Dicen que de mirar el fuego —como de mirar el mar o los niños— no se cansa uno nunca, porque el fuego es hipnótico y es violento. Es hipnótico porque es violento.
A pesar de ello, estamos hartos de que arda el monte. De lo que no estamos hartos es de encontrar en el fuego un ladrillo más con el que construir nuestra interpretación del mundo.
Un español mira las llamas lamiendo los árboles y ve las devastadoras consecuencias de un cambio climático que ya no es tal: se ha convertido en una emergencia climática. Otro español contempla las mismas llamas y echa la culpa precisamente a las medidas para luchar contra esa emergencia climática, que incluyen la instalación de aerogeneradores y placas solares en los mismos campos convenientemente asolados por el fuego.

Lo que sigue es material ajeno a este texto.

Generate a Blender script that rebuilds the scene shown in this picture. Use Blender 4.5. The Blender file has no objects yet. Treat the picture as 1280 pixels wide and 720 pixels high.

Un tercer español dirá que no es empresario energético sino especulador inmobiliario el que quema los campos para recalificarlos en connivencia con políticos corruptos, mientras un cuarto dirá que no ve corrupción política sino una descoordinación territorial que impide sofocar las llamas con rapidez y que debe llevarnos a la inevitable conclusión de que urge desmantelar el sistema autonómico y recentralizar competencias. Otro español, también hipnotizado por el fuego y por su ideología, dirá todo lo contrario: que el problema es la falta de medios y que el Estado debe crecer más. A su lado, uno más opinará suspicaz si no serán precisamente los encargados de sofocar el fuego —precarios, eventuales y malpagados— los que lo inician. Aumentan las teorías de la conspiración mientras crecen las llamas, y un español habla de la despoblación intencionada del campo, del desarraigo programado y la Agenda 2030. Cacofonía de españoles infantilizados, con una idea fija en la frente, encajándola a garrotazos en una realidad que quizás no sea tan simple. Mientras juegan a tener razón, el campo se carboniza, gente muere abrasada.
Me cansé de mirar su juego de niños. Me cansé de mirar este fuego. Sólo me queda el mar.